Ged Martin, the chair of Canadian studies at Edinburgh University in Scotland, was in New Brunswick this week to stir the pot. He told a packed house (maybe not that packed) that New Brunswick was the main reason why the Confederation occurred and survived. As stated in the TJ “Despite Prince Edward Island touting itself as the birthplace of Confederation – New Brunswick actually played a greater role in ensuring the formation and early success of a united Canada”.
And…
“I have always felt that New Brunswick has a bit of a collective historical inferiority complex about the standard story that the province really didn’t do very much about confederation and had to be dragged kicking and screaming in. “I regard that as a travesty – New Brunswick’s role was in fact crucial.” Martin goes as far to say that the province largely “steered the formation and survival of the Dominion of Canada.”

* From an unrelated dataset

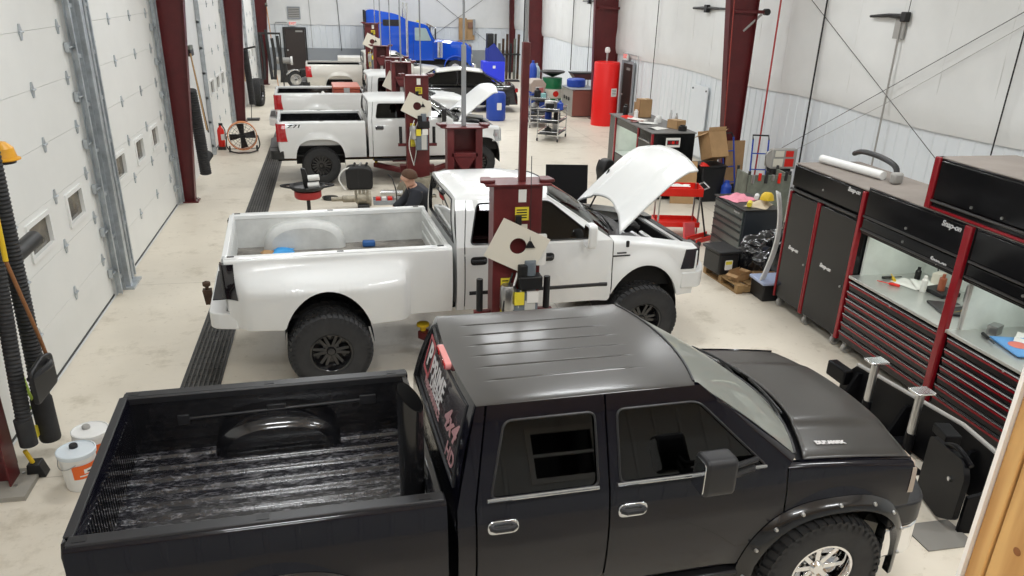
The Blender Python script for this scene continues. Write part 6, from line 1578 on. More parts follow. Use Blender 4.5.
bm = BM(); prism(bm, round_poly([(-.17, .02), (.17, .02), (.19, .4), (.1, .62), (-.1, .62), (-.19, .4)], .08, 4), -.13, .13, 'y'); obj('body', bm, M_black, t, bevel=.04, seg=3)
bm = BM(); prism(bm, round_poly([(-.12, .08), (.12, .08), (.12, .3), (-.12, .3)], .04, 3), -.19, -.13, 'y'); obj('pocket', bm, M_trimblk, t, bevel=.02)
for s in (-1, 1):
    bm = BM(); tube(bm, smooth_path([(s * .1, .14, .58), (s * .12, .2, .35), (s * .1, .14, .1)]), .018, 8); obj('strap', bm, M_trimblk, t)
bm = BM(); box(bm, -.42, .42, -.02, .02, 0, 1.0); item('black_screen', bm, M_plow, 'black flat panel with small holes standing behind the open-hood dually', 'panel', loc=(4.42, 15.4, .0), rot=(R(-12), 0, R(-8)), bevel=.01)
t = thing('lumber_rack', 'rack of tall dark tubes and boards in the far right corner', 'rack', (8.1, 40.4, 0))
for z in (.0, 1.25):
    bm = BM(); box(bm, -.75, .75, -.25, .25, z, z + .06); obj('rail', bm, M_dsteel, t)
for k in range(8):
    bm = BM(); x = -.65 + k * .19; h = 2.0 + .25 * math.sin(k * 2.1); m = (M_rust, M_dsteel, M_cage, M_rust)[k % 4]
    cyl(bm, (x, -.1 + .1 * (k % 2), .11), (x + .03, .0, h), .06, n=10); obj('tube', bm, m, t)
# blue bins and barrel
t = thing('blue_bin', 'bright blue parts bin with a dark machine on it, far end of the aisle', 'bin', (7.1, 38.0, 0))
bm = BM(); box(bm, -.5, .5, -.35, .35, .0, 1.15); obj('body', bm, node_mat('bright_blue', (0.03, 0.05, 0.72), .4), t, bevel=.03)
bm = BM(); box(bm, -.06, .06, -.36, -.35, .85, .97); obj('label', bm, M_paper, t)
bm = BM(); prism(bm, [(-.3, 1.15), (.5, 1.15), (.5, 1.3), (.0, 1.95), (-.3, 1.7)], -.3, .3, 'y'); obj('hopper', bm, node_mat('deep_blue', (0.02, 0.035, 0.25), .4), t)
bm = BM(); box(bm, -.3, .0, -.2, .2, 1.7, 2.35); obj('motor_head', bm, M_black, t, bevel=.03)
t = thing('blue_drum', 'blue plastic drum standing by the raised hood of the second white pickup', 'drum', (5.35, 27.9, 0))
bm = BM(); lathe(bm, [(0, 0), (.30, 0), (.33, .08), (.33, .85), (.28, .95), (0, .95)], None, 28); obj('shell', bm, M_blue, t)
bm = BM(); prism(bm, rrect(-.08, .08, -.12, .12, .02, 2), 0, .006, 'z', basis((.05, -.333, .5), (1, 0, 0), (0, 0, 1))); obj('label', bm, M_paper, t)

# ================================================================ black car with pale roof on the far lift
def sedan(loc, rz):
    t = thing('hatchback_car', 'black car with a pale roof parked beyond the white pickups, facing left', 'car', loc, rz)
    M_cp = node_mat('black_car', (0.010, 0.010, 0.012), .15, coat=1.0)
    top = [(-2.15, .55), (-2.1, .85), (-1.4, .98), (-.75, 1.36), (.1, 1.46), (.9, 1.38), (1.75, 1.02), (2.1, .95), (2.2, .6)]
    bm = BM()
    def body(u, v):
        x = lerp(-2.15, 2.2, u); zt_ = min(pw(top, x), .96); a = lerp(-1, 1, v); y = .88 * (abs(a) ** .35) * (1 if a > 0 else -1) * (1 - .12 * abs(u * 2 - 1) ** 4)
        z = lerp(.28, zt_, 1 - abs(a) ** 5)
        for xw in (-1.35, 1.35):
            if abs(x - xw) < .36 and abs(a) > .85: z = max(z, .3 + math.sqrt(max(0, .36 ** 2 - (x - xw) ** 2)))
        return (x, y, z)
    grid(bm, body, 80, 40); obj('body', bm, M_cp, t)
    bm = BM(); grid(bm, lambda u, v: (lerp(-.75, .95, u), lerp(-.58, .58, v), pw(top, lerp(-.75, .95, u)) + .07 * (1 - (2 * v - 1) ** 2) + .03), 16, 10); ro = obj('roof', bm, node_mat('pale_roof', (.60, .60, .56), .3, coat=.5), t); md = ro.modifiers.new('s', 'SOLIDIFY'); md.thickness = .04
    for s in (-1, 1):
        for (pl, nm) in (([(-1.2, 1.0), (-.02, .98), (-.02, 1.40), (-.70, 1.34)], 'side_window'), ([(.04, .98), (1.45, 1.0), (.92, 1.36), (.04, 1.42)], 'side_window')):
            bm = BM(); plate(bm, round_poly(pl, .05), [], lambda u, v, q: Vector((u, s * (.84 - .5 * (v - .96) - q), v)), .006); obj(nm, bm, M_tint, t)
        for (p, q) in (((-1.35, .84, .97), (-.75, .6, 1.36)), ((.01, .84, .97), (.01, .62, 1.44)), ((1.6, .84, 1.0), (.92, .6, 1.38))):
            bm = BM(); tube(bm, [(p[0], s * p[1], p[2]), (q[0], s * q[1], q[2])], .035, 8); obj('pillar', bm, M_cp, t)
    for (x0, z0, x1, z1, nm) in ((-1.38, .98, -.76, 1.36, 'windshield'), (1.7, 1.02, .95, 1.38, 'rear_window')):
        bm = BM(); grid(bm, lambda u, v: (lerp(x0, x1, u), lerp(-1, 1, v) * lerp(.78, .58, u), lerp(z0, z1, u)), 4, 6); obj(nm, bm, M_winds, t)
    for xx in (-.3, .5):
        for y in (-.35, .35):
            bm = BM(); box(bm, xx - .1, xx + .35, y - .22, y + .22, .5, .65); box(bm, xx + .22, xx + .38, y - .22, y + .22, .6, 1.15); obj('seat', bm, M_beige, t, bevel=.05)
    for xw in (-1.35, 1.35):
        for s in (-1, 1): make_wheel(t, (xw, s * .76, .33), s, .33, .22, 'black', blocks=24)
    bm = BM(); box(bm, -2.2, -2.1, -.6, .6, .5, .62); obj('grille', bm, M_trimblk, t)
    for s in (-1, 1):
        bm = BM(); box(bm, -2.17, -1.95, s * .66 - .14, s * .66 + .14, .66, .76); obj('headlight', bm, M_lens, t, bevel=.02)
        bm = BM(); box(bm, 2.1, 2.2, s * .66 - .14, s * .66 + .14, .72, .86); obj('tail_light', bm, M_tail, t, bevel=.02)
    bm = BM(); box(bm, -1.9, 1.9, -.75, .75, .24, .45); obj('floor_pan', bm, M_under, t)
sedan((4.35, 30.6, 0), R(-4))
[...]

Professor Martin, however, doesn’t seem to realize that more than a few folks down this way think that Confederation wasn’t a particularly good outcome for New Brunswick. I’m not suggesting there is an appetite to split away now – a la Scotland or Quebec ambitions – but more than a few historians, scholars and other thinkers have suggested that if the Nova Scotia had got its way and we ended up with the more limited “Maritime Union” this region would have prospered more than otherwise. It would have controlled its own immigration, trade, investment and other policies.
Professor Martin continues:
“It was New Brunswick politicians who ensured that the September 1864 Charlottetown Conference endorsed the wider union of British North America, not the smaller scheme of Maritime Union pushed by the Nova Scotians,” Martin said. “New Brunswickers ensured that the Nova Scotia push to get Maritime Union didn’t go ahead – they didn’t want that.” Martin said the province’s politicians felt that New Brunswick would essentially be relegated to “greater Nova Scotia” under a Maritime Union.
Again, in hindsight some would suggest Nova Scotia was on the right track.
I’m not a historian and I think this debate could play out endlessly with no real resolution. There are too many unknowns. Those that argue in favour of Confederation say New Brunswick would have ended up like Northern Maine. Those that argue against say Halifax would have been Boston. I have read a fair amount about the period and suspect that either the Yanks would have taken the area over or Upper Canada would have kept trying until they won.
It’s fun to discuss and interesting that one cloistered academic across the Pond is actually thinking about the land of maple syrup, fiddleheads and rolling hills. There are few of his ilk these days.